Direção de Fotografia extremamente contemplativa!

 Detentora já de seu terceiro ‘Oscar’ (ela recebeu por este também a estatueta de ‘Melhor Atriz’), Frances McDormand simplesmente flui em uma atuação tão suave e tão sensível que, por vezes, o longa parece reproduzir um documentário, tamanha entrega em sua performance. Sem maquiagens, sem elegância, sem filtro. Deixando se elevar em um altíssimo grau de comprometimento e interpretação. Prezando pela pureza e naturalidade das cenas e praticamente confundindo a personagem com a atriz. A relação é de quase ‘Fern’ ser uma pessoa real retratada no longa. Impecável sua atuação e merecida sua indicação e consequente obtenção do prêmio. ;)
 A também premiada diretora Chloé Zhao busca a todo momento reproduzir visualmente toda a carga dramática que o longa possui. Para se aperceber disso, no primeiro ato as cenas iniciais me causam estranheza pelo total silêncio (não há diálogos nesse momento, só a protagonista reproduzindo a dor da mudança), pela falta de trilha sonora e pelo local onde ‘Fern’ mora estar um frio congelante. Mais pra frente você entende pelos diálogos que todo o ambiente visual reproduzia a melancolia e profunda tristeza da personagem pelo que lhe havia acontecido naquele lugar. E cada ‘take’ reproduz significativamente os estágios da mudança e do amadurecimento da protagonista. Há certo brilhantismo em sua forma de demonstrar os acontecimentos através da ambientação panorâmica da cena. Fica muito evidente essa técnica usada por ela e reproduz majestosamente os sentimentos mistos da protagonista, além de produzir várias provocações filosóficas diante do espectador. Incrível!
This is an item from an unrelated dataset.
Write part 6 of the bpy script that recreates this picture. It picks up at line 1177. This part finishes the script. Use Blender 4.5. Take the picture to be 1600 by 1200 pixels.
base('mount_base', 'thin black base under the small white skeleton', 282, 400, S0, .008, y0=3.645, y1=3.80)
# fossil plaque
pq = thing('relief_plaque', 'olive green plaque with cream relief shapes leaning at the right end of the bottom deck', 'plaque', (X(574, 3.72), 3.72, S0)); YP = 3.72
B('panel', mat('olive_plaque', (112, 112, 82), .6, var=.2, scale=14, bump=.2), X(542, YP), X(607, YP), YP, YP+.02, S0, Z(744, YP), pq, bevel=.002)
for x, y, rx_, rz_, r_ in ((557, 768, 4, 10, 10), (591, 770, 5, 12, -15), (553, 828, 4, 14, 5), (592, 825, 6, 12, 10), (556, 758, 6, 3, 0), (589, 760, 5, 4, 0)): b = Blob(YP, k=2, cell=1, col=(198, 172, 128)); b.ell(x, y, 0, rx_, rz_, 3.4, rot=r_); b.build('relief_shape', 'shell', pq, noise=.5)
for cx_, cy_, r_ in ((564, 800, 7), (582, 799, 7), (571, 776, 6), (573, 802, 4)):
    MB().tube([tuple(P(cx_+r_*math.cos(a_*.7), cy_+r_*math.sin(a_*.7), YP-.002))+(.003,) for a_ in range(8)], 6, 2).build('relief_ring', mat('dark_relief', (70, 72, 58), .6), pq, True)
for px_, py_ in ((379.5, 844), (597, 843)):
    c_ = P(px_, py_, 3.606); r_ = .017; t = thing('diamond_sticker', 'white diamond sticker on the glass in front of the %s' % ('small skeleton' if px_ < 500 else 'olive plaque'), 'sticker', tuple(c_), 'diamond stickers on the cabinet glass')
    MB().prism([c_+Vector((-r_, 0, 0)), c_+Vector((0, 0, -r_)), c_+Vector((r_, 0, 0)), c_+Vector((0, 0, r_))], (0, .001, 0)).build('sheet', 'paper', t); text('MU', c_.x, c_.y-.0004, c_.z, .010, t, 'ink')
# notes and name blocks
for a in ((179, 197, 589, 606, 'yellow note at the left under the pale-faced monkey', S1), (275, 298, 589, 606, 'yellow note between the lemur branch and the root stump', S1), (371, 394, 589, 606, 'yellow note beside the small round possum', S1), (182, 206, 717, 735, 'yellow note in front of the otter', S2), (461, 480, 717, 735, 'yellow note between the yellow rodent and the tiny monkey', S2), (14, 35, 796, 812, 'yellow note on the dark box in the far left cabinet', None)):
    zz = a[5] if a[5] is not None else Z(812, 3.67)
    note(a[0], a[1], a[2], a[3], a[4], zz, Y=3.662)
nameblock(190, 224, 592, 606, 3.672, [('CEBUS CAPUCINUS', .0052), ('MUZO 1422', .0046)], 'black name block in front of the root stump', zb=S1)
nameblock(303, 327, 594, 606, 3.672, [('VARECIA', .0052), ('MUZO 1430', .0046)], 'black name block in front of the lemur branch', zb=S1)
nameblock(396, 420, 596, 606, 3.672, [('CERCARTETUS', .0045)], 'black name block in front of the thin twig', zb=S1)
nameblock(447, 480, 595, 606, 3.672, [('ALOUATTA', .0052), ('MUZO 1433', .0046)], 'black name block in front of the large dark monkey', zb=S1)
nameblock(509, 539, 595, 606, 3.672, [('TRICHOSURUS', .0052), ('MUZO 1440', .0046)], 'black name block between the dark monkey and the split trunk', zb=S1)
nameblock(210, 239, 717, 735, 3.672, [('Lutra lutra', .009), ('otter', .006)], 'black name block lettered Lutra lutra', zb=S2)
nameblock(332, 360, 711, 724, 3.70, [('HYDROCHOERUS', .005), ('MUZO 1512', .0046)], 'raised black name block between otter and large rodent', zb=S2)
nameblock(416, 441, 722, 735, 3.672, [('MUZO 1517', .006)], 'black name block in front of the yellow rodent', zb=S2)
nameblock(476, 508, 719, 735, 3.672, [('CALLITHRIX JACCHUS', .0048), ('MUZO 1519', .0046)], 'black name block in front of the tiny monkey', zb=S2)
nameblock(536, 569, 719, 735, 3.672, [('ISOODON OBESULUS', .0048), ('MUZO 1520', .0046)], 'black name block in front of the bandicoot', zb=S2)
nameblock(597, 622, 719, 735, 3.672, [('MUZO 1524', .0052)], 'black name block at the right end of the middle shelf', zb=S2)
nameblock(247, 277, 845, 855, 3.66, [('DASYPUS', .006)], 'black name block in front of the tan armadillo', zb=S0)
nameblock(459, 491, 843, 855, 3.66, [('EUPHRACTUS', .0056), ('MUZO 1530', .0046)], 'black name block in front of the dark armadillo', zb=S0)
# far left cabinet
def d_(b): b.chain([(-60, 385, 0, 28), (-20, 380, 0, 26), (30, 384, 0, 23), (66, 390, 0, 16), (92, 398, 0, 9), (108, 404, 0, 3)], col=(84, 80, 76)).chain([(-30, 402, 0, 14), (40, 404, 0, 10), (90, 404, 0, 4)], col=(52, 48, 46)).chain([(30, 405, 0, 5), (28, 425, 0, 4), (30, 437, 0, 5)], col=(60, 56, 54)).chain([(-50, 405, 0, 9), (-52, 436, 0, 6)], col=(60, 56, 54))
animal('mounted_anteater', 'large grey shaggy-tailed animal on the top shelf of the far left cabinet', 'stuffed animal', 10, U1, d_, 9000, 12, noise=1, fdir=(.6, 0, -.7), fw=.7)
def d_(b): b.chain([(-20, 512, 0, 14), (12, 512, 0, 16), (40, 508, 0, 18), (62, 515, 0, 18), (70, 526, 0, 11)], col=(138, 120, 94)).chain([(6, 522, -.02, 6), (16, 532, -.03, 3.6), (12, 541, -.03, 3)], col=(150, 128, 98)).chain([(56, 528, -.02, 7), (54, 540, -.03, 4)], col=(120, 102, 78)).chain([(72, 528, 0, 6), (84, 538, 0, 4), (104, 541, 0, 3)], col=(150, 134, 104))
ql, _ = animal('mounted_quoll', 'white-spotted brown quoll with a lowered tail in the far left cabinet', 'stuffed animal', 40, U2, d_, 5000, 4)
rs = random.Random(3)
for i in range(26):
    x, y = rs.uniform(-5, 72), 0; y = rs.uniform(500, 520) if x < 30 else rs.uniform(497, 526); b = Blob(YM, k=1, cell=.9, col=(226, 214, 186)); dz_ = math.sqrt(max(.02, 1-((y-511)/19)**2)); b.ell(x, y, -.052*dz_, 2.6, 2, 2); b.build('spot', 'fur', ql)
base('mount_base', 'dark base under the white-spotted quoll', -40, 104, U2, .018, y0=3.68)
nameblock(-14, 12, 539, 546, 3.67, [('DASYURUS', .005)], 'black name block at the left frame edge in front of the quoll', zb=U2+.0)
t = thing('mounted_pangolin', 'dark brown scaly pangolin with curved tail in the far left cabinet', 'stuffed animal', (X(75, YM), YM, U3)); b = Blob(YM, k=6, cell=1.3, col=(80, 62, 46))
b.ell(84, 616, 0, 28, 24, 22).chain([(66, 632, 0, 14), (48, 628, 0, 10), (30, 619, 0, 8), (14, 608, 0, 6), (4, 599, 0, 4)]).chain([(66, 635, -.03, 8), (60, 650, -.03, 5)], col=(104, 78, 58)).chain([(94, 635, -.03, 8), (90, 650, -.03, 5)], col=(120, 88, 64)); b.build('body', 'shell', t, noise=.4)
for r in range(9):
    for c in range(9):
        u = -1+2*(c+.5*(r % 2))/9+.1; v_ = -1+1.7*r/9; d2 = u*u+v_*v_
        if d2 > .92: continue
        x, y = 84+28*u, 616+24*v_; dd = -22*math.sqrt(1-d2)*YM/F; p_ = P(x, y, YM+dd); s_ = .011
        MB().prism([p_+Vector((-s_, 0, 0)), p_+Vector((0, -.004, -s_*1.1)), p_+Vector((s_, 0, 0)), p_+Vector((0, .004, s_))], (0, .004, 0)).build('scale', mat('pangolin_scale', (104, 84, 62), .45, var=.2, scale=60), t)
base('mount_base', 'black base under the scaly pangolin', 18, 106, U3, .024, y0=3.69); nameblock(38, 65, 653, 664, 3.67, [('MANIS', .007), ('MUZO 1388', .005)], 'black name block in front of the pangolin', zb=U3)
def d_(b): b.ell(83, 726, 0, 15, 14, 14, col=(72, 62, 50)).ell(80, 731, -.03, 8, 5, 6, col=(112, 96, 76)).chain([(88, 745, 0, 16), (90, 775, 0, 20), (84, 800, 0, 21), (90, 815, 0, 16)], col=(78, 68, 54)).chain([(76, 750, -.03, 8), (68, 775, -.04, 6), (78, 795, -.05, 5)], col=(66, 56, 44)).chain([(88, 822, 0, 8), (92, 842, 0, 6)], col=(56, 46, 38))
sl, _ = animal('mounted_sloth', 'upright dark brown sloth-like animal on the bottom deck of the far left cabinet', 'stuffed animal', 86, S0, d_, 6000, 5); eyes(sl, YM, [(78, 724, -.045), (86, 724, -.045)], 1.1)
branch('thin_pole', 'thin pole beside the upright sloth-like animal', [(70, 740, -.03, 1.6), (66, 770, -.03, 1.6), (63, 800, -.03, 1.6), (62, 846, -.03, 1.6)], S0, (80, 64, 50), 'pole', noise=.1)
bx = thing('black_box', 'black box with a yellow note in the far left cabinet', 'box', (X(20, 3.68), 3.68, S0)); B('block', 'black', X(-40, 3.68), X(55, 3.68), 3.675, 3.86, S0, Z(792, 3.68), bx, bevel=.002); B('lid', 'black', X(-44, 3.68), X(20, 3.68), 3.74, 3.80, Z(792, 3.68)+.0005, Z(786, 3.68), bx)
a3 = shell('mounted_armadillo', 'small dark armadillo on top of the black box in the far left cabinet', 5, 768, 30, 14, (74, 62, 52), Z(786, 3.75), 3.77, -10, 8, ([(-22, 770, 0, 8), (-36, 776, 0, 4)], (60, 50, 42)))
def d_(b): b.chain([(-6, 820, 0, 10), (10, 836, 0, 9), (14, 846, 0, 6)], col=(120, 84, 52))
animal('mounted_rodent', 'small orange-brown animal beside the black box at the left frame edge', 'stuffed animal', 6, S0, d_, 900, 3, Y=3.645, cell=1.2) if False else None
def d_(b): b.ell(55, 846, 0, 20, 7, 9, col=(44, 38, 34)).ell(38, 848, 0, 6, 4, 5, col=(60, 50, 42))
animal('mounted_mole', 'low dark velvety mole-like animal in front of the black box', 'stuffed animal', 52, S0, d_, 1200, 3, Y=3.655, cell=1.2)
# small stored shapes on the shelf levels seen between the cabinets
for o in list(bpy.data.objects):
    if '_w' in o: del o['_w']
 Enfim, vale a pena ver o filme? RECOMENDADÍSSIMO! Como dito anteriormente, além do prêmio de ‘Melhor filme’, ‘Nomadland’ recebeu outros dois de ‘Melhor Atriz’ para Frances e ‘Melhor Direção’ para Chloé. Um filme captativo, lúcido e extremamente reflexivo para nossos dias atuais. Faz-nos enxergar (para aqueles que perceberem a atmosfera do longa) o quanto somos limitados nesse mundo e o quanto a vida por vezes ‘escorre’ pelas nossas mãos em situações nas quais não entenderemos ou não teremos domínio nenhum sobre elas. Faz-nos enxergar e exaltar o simples, ao mesmo tempo que filosoficamente se opõe ao caminho que a sociedade se propõe, não exatamente afirmando que é errado, mas confrontando o exagero. Trouxe-me uma carga analítica muito profunda ao sair da sala de cinema. Recomendo demais. Vale muito o ingresso!